**REQUIRED TASK**
Output the material word for word. Leave each picture out.
--*--
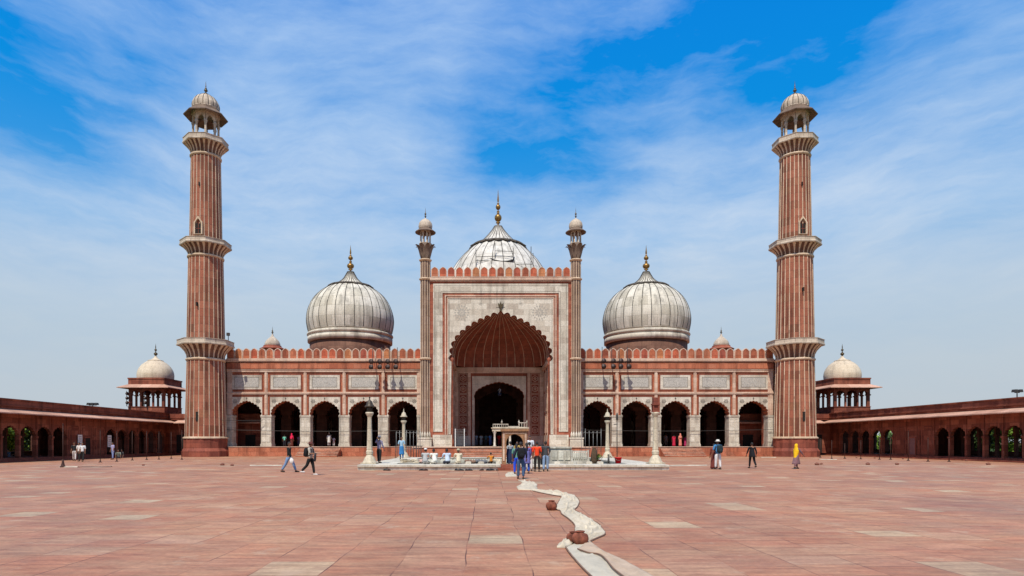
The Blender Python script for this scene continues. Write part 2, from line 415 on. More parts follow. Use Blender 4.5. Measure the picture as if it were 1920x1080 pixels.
def merlon_mesh(w, h, t=.34):
    def shp(ww, z0, hh):
        l = [(ww/2, z0), (ww/2, z0+hh*.62), (ww*.46, z0+hh*.74), (ww*.34, z0+hh*.86), (ww*.16, z0+hh*.95), (0, z0+hh)]
        return l + [(-x, z) for x, z in reversed(l[:-1])]
    o = shp(w, 0, h); i = shp(w*.82, .05, h*.90)
    mb = MB()
    mb.prism(i, -.02, t, 0)
    mb.prism([o, list(reversed(i))], -.045, t, 1)
    return mb.mesh('merlon', [merlon_mat(), m_pink])
def finial_prof(z0, s, h):
    """bulbous gilt finial; s=width scale, h=total height"""
    p = [(.50,0),(.34,.03),(.20,.05),(.16,.075),(.52,.085),(.55,.10),(.20,.115),(.30,.125),(.62,.15),(.80,.19),(.86,.225),(.80,.265),(.60,.30),(.28,.325),(.14,.34),(.34,.35),(.36,.362),(.14,.375),(.32,.39),(.34,.40),(.12,.415),(.13,.44),(.42,.46),(.56,.495),(.58,.52),(.52,.55),(.34,.575),(.12,.59),(.28,.60),(.28,.615),(.10,.63),(.16,.66),(.22,.70),(.18,.76),(.10,.85),(.04,.95),(0,1.0)]
    return [(r*s, z0+z*h) for r, z in p]
def dome(mb_, prof, nrib, rr, c):
    mb_.lathe(prof, nrib*3, 0, c)
def ribs_mb(prof, n, r, c, off=.0, ph=0.0, zc=None):
    mb = MB()
    for k in range(n):
        a = ph + 2*PI*k/n
        mb.tube([(c[0]+(q+off)*math.cos(a), c[1]+(q+off)*math.sin(a), z) for q, z in prof], r, 4, 0, False)
    return mb
def smooth_prof(p, n):
    # catmull-rom through (r,z)
    out = []
    q = [p[0]] + p + [p[-1]]
    seg = len(p)-1
    for i in range(n+1):
        t = i/n*seg; k = min(int(t), seg-1); f = t-k
        a, b, c, d = q[k], q[k+1], q[k+2], q[k+3]
        out.append(tuple(.5*((2*b[j]) + (-a[j]+c[j])*f + (2*a[j]-5*b[j]+4*c[j]-d[j])*f*f + (-a[j]+3*b[j]-3*c[j]+d[j])*f**3) for j in (0,1)))
    return [(max(0, r), z) for r, z in out]
def petal_collar(c, r, z, n, m, size, slope=.5):
    mb = MB()
    mb.lathe([(r-size*.55, z+size*.28), (r-.02, z+size*.18), (r+.04, z), (r-.05, z-size*.12), (r-size*.5, z-size*.05)], n*2, 0, c)
    for k in range(n):
        a = 2*PI*k/n; ca, sa = math.cos(a), math.sin(a); w = PI*r/n*.92
        P = []
        for (t, q) in ((-1,-.15),(-.9,.25),(-.5,.62),(0,.85),(.5,.62),(.9,.25),(1,-.15)):
            rad = r - .05 + q*size*.55; tt = t*w
            P.append((c[0]+rad*ca-tt*sa, c[1]+rad*sa+tt*ca, z - q*size*slope*.55))
        top = [(x, y, zz+size*.13) for x, y, zz in P]
        nn = len(P)
        mb.add(P+top, [tuple(range(nn)), tuple(reversed(range(nn, 2*nn)))] + [(i, nn+i, nn+(i+1)%nn, (i+1)%nn) for i in range(nn)], 0)
    return mb

# ------------------------------------------------------------------ prayer hall
FL = 1.1
hall = empty('mosque', (0, 84, 0), 'red sandstone and white marble mosque with three striped domes and a huge cusped central arch', 'mosque')
YW = 73.2; YC = 70.0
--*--
**EXPECTED ANSWER**
The Blender Python script for this scene continues. Write part 2, from line 415 on. More parts follow. Use Blender 4.5. Measure the picture as if it were 1920x1080 pixels.
def merlon_mesh(w, h, t=.34):
    def shp(ww, z0, hh):
        l = [(ww/2, z0), (ww/2, z0+hh*.62), (ww*.46, z0+hh*.74), (ww*.34, z0+hh*.86), (ww*.16, z0+hh*.95), (0, z0+hh)]
        return l + [(-x, z) for x, z in reversed(l[:-1])]
    o = shp(w, 0, h); i = shp(w*.82, .05, h*.90)
    mb = MB()
    mb.prism(i, -.02, t, 0)
    mb.prism([o, list(reversed(i))], -.045, t, 1)
    return mb.mesh('merlon', [merlon_mat(), m_pink])
def finial_prof(z0, s, h):
    """bulbous gilt finial; s=width scale, h=total height"""
    p = [(.50,0),(.34,.03),(.20,.05),(.16,.075),(.52,.085),(.55,.10),(.20,.115),(.30,.125),(.62,.15),(.80,.19),(.86,.225),(.80,.265),(.60,.30),(.28,.325),(.14,.34),(.34,.35),(.36,.362),(.14,.375),(.32,.39),(.34,.40),(.12,.415),(.13,.44),(.42,.46),(.56,.495),(.58,.52),(.52,.55),(.34,.575),(.12,.59),(.28,.60),(.28,.615),(.10,.63),(.16,.66),(.22,.70),(.18,.76),(.10,.85),(.04,.95),(0,1.0)]
    return [(r*s, z0+z*h) for r, z in p]
def dome(mb_, prof, nrib, rr, c):
    mb_.lathe(prof, nrib*3, 0, c)
def ribs_mb(prof, n, r, c, off=.0, ph=0.0, zc=None):
    mb = MB()
    for k in range(n):
        a = ph + 2*PI*k/n
        mb.tube([(c[0]+(q+off)*math.cos(a), c[1]+(q+off)*math.sin(a), z) for q, z in prof], r, 4, 0, False)
    return mb
def smooth_prof(p, n):
    # catmull-rom through (r,z)
    out = []
    q = [p[0]] + p + [p[-1]]
    seg = len(p)-1
    for i in range(n+1):
        t = i/n*seg; k = min(int(t), seg-1); f = t-k
        a, b, c, d = q[k], q[k+1], q[k+2], q[k+3]
        out.append(tuple(.5*((2*b[j]) + (-a[j]+c[j])*f + (2*a[j]-5*b[j]+4*c[j]-d[j])*f*f + (-a[j]+3*b[j]-3*c[j]+d[j])*f**3) for j in (0,1)))
    return [(max(0, r), z) for r, z in out]
def petal_collar(c, r, z, n, m, size, slope=.5):
    mb = MB()
    mb.lathe([(r-size*.55, z+size*.28), (r-.02, z+size*.18), (r+.04, z), (r-.05, z-size*.12), (r-size*.5, z-size*.05)], n*2, 0, c)
    for k in range(n):
        a = 2*PI*k/n; ca, sa = math.cos(a), math.sin(a); w = PI*r/n*.92
        P = []
        for (t, q) in ((-1,-.15),(-.9,.25),(-.5,.62),(0,.85),(.5,.62),(.9,.25),(1,-.15)):
            rad = r - .05 + q*size*.55; tt = t*w
            P.append((c[0]+rad*ca-tt*sa, c[1]+rad*sa+tt*ca, z - q*size*slope*.55))
        top = [(x, y, zz+size*.13) for x, y, zz in P]
        nn = len(P)
        mb.add(P+top, [tuple(range(nn)), tuple(reversed(range(nn, 2*nn)))] + [(i, nn+i, nn+(i+1)%nn, (i+1)%nn) for i in range(nn)], 0)
    return mb

# ------------------------------------------------------------------ prayer hall
FL = 1.1
hall = empty('mosque', (0, 84, 0), 'red sandstone and white marble mosque with three striped domes and a huge cusped central arch', 'mosque')
YW = 73.2; YC = 70.0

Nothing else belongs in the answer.